- **Material provided**
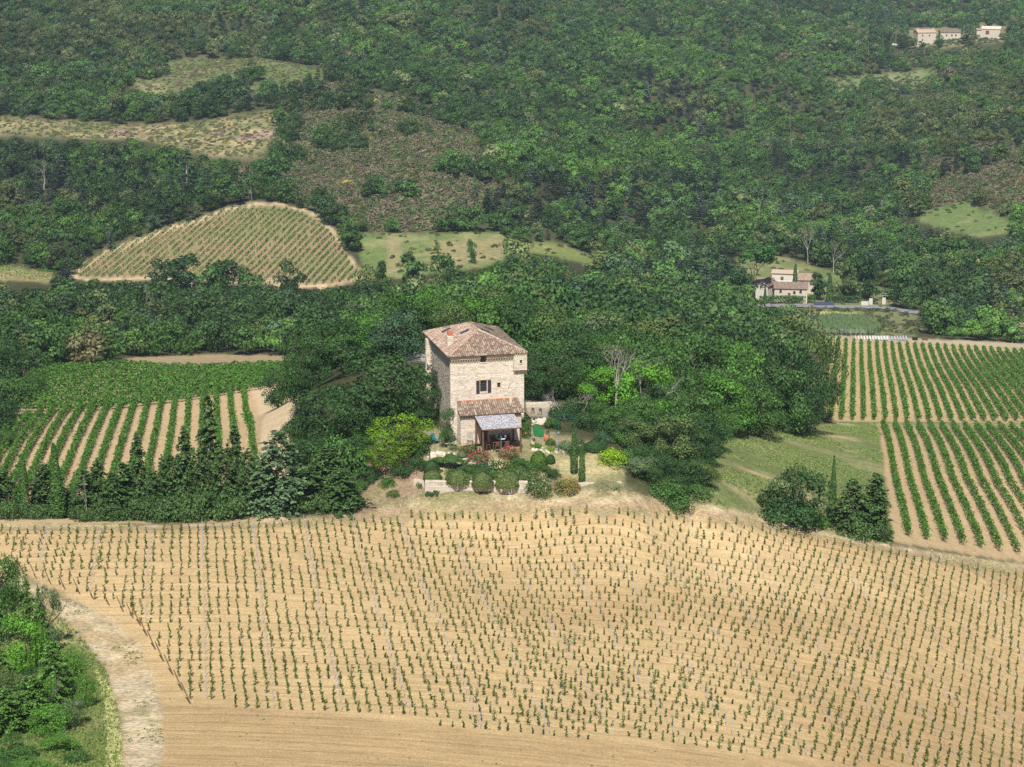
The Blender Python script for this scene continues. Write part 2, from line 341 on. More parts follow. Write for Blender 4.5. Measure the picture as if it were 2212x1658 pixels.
==
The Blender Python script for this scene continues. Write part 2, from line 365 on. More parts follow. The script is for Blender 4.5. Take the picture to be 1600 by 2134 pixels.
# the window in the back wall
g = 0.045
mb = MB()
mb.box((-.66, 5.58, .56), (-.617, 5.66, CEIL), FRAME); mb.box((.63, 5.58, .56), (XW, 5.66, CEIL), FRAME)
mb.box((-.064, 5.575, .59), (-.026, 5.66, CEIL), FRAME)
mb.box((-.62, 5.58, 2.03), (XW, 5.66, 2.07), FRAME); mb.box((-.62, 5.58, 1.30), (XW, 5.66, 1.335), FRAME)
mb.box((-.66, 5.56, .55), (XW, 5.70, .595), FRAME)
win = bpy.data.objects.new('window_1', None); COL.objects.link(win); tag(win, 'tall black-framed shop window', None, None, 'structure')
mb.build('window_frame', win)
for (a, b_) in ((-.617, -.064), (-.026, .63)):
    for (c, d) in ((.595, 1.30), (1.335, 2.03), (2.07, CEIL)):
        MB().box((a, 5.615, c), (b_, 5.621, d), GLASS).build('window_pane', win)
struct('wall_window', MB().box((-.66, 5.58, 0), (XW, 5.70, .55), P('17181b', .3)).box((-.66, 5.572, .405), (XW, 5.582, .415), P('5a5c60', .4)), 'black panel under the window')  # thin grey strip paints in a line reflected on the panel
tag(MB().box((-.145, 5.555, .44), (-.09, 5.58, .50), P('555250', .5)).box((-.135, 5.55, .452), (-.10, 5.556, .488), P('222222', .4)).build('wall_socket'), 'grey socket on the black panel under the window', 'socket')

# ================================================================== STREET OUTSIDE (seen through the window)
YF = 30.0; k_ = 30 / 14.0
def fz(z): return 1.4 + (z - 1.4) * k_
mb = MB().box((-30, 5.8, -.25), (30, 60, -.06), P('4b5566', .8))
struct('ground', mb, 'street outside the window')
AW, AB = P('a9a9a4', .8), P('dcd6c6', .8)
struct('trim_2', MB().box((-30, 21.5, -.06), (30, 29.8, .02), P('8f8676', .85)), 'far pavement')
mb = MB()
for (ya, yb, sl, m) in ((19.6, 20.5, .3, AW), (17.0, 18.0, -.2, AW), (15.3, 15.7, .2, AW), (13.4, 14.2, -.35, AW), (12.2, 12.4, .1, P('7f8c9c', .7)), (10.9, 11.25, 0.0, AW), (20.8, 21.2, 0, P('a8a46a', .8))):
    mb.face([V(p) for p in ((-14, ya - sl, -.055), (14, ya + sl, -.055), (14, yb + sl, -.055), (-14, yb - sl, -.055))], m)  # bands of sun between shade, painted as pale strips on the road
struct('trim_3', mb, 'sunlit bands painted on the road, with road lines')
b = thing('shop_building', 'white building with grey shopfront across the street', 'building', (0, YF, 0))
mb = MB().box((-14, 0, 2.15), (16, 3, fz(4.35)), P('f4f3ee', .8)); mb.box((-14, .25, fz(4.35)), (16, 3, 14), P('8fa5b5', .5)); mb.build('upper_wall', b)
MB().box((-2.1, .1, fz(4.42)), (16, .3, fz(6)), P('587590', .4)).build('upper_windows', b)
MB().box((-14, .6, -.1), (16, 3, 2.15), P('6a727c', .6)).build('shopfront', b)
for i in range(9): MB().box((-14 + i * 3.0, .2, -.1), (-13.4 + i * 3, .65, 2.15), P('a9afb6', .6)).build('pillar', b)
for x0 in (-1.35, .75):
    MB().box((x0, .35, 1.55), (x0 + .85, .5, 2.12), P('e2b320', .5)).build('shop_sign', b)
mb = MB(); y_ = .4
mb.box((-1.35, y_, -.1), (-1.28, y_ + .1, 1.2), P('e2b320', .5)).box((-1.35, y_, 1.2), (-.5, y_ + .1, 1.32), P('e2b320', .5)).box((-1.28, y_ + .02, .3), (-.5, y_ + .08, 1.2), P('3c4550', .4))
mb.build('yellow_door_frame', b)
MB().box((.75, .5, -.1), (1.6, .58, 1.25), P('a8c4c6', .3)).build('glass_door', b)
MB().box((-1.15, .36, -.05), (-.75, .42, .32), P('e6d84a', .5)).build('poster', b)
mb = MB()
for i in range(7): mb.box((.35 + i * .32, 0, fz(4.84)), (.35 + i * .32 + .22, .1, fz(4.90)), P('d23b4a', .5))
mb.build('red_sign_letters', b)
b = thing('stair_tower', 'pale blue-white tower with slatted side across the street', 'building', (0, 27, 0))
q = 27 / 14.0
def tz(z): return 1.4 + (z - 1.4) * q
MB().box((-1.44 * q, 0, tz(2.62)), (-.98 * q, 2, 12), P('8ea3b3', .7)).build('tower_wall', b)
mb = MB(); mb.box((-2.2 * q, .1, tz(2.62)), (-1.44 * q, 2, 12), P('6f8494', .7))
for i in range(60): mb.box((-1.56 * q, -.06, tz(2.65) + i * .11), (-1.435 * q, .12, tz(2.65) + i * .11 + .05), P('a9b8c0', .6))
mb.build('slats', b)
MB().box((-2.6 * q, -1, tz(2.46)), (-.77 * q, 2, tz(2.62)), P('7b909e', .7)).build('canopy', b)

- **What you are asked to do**
Check every line for "More" and show the ones that have it.

- **Exercise response**
The Blender Python script for this scene continues. Write part 2, from line 341 on. More parts follow. Write for Blender 4.5. Measure the picture as if it were 2212x1658 pixels.
The Blender Python script for this scene continues. Write part 2, from line 365 on. More parts follow. The script is for Blender 4.5. Take the picture to be 1600 by 2134 pixels.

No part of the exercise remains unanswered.